Über die Protagonistin Emma sagte die Autorin selbst einst, dass sie eine Figur erschuf, die außer ihr wohl niemand sonderlich mögen wird. Ein wenig muss ich meiner Heldin Jane Austen da widersprechen. 😄
Gewiss, Emmas Verhalten zu Beginn ist anmaßend und unbedacht. Ihre Blindheit für die tatsächlichen Gefühle und Charaktere um sich herum ist manchmal kaum zu fassen und einige ihrer Entscheidungen unglaublich unüberlegt.
Sie ist definitiv keine kecke Elizabeth (Stolz und Vorteil) und auch keine Anne Elliot (Überredung). Sie ist hochmütig und glaubt sich den meisten Menschen ihrer Umgebung überlegen. Aber im Laufe des Romans zeigt sich, dass sie auch ganz anders kann. Sie versorgt ihre armen Nachbarn mit Essen und ihre Bemühungen um Harriet sind durchaus auch warmherzig. Dass sie über gesunden Menschenverstand verfügt, zeigt sich besonders in einer Schlüsselszene. Als sie auf dem verhängnisvollen Ausflug nach Box Hill einen unangebrachten Scherz über Miss Bates macht und Mr. Knightley sie dafür zurechtweist, erkennt sie ihren Fehler. Sie schämt sich, verbringt einen unangenehmen Abend mit ihren Schuldgefühlen und eilt am nächsten Morgen sogleich zu ihrer Nachbarin, um einen Entschuldigungsbesuch abzustatten.
Emma ist vielleicht eine etwas gewöhnungsbedürftige, eigenwillige Hauptfigur, aber definitiv eine, die das Herz am rechten Fleck hat und die bloß einen ganz natürlichen Entwicklungsprozess durchmachen muss.
Äußerst liebenswürdig!
Der letzte Aspekt, weshalb mir Emma so gut gefällt, sind die Nebencharaktere. Ich mag die furchtbar naive, unbedarfte Harriet, die vernünftige, bescheidene Jane und das sympathische Ehepaar Weston sehr gerne. Emmas hypochondrischer Vater ist durchaus unterhaltsam und die einfach schreckliche Mrs. Elliot eine Figur, die man gerne verabscheut. 😄
(Frank Churchill mag ich übrigens auch nicht sonderlich, er ist mir einfach zu leichtsinnig. Ohne zu viel von der Handlung verraten zu wollen, aber kommt ihm nicht einmal der Gedanke, dass der ein oder andere Scherz seinerseits etwas unangenehme Folgen für die ein oder andere Person haben könnte? Aaarrggh 🤦🏻♀️)

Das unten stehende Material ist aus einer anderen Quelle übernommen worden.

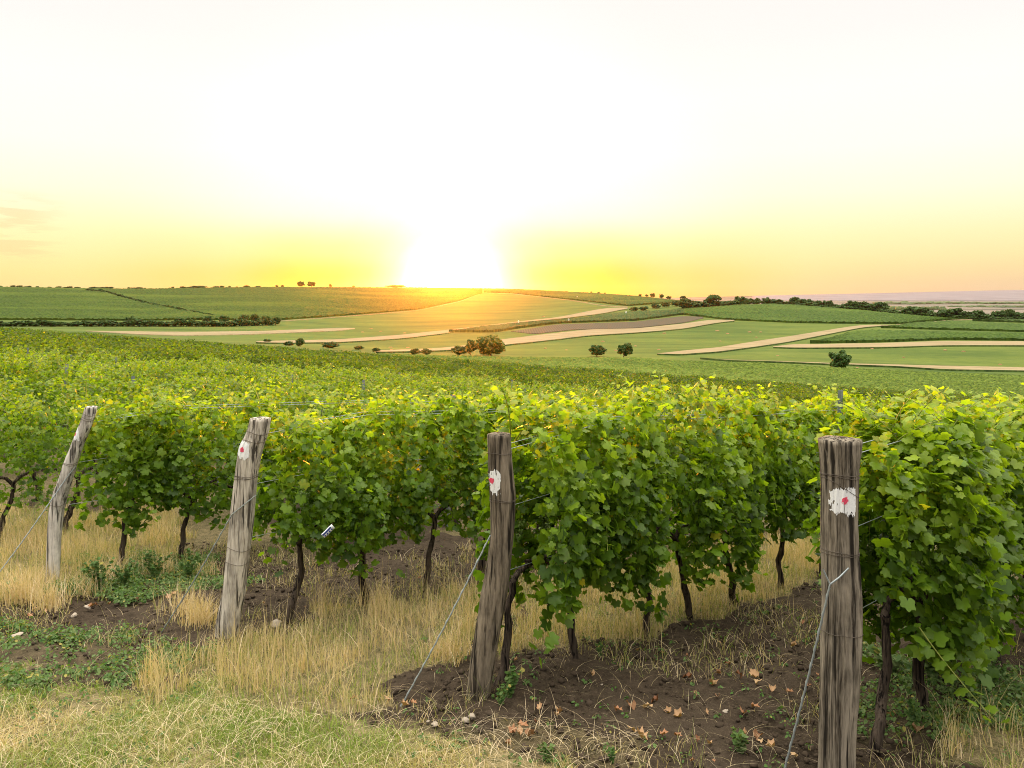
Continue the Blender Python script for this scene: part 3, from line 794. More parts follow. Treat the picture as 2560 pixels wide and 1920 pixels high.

Meine liebste Nebenfigur ist aber Miss Bates, deren seitenlange Monologe („zu liebenswürdig von Ihnen“) einfach herrlich sind.
Und da Jane Austen in diesem Roman generell einen sehr heiteren Ton anschlägt, sind die ewigen Streitereien zwischen Emma und Mr. Knightley ebenso amüsant. Ich könnte mich einfach immer wieder an ihnen erfreuen 😄
Fazit
Da ich als Jane Austen-Fan jedes Buch von ihr liebe, wird es nicht sonderlich überraschend sein, wenn ich auch Emma nur empfehlen kann 😄
Besonders empfehlenswert ist es für all die, die es gerne heiterer und weniger melancholisch mögen. Denn auch wenn der Roman wie alle Werke der Autorin nicht ohne Gesellschaftskritik auskommt, ist es wohl doch derjenige, der am meisten „Stimmung macht“ und ein solches Lesevergnügen kann man sich durchaus mal gönnen 😄
Emma von Jane Austen erschien seit 1816 in vielen Ausgaben, zum Beispiel im Reclam Verlag und kostet dort 12,00€.
Meine Emma-Filmtipps: „Emma“ (1996) mit Kate Beckinsale, „Emma“ (2020) mit der tollen Anya Taylor-Joy und „Clueless“ (1995), eine der coolsten Roman-Adaptionen überhaupt.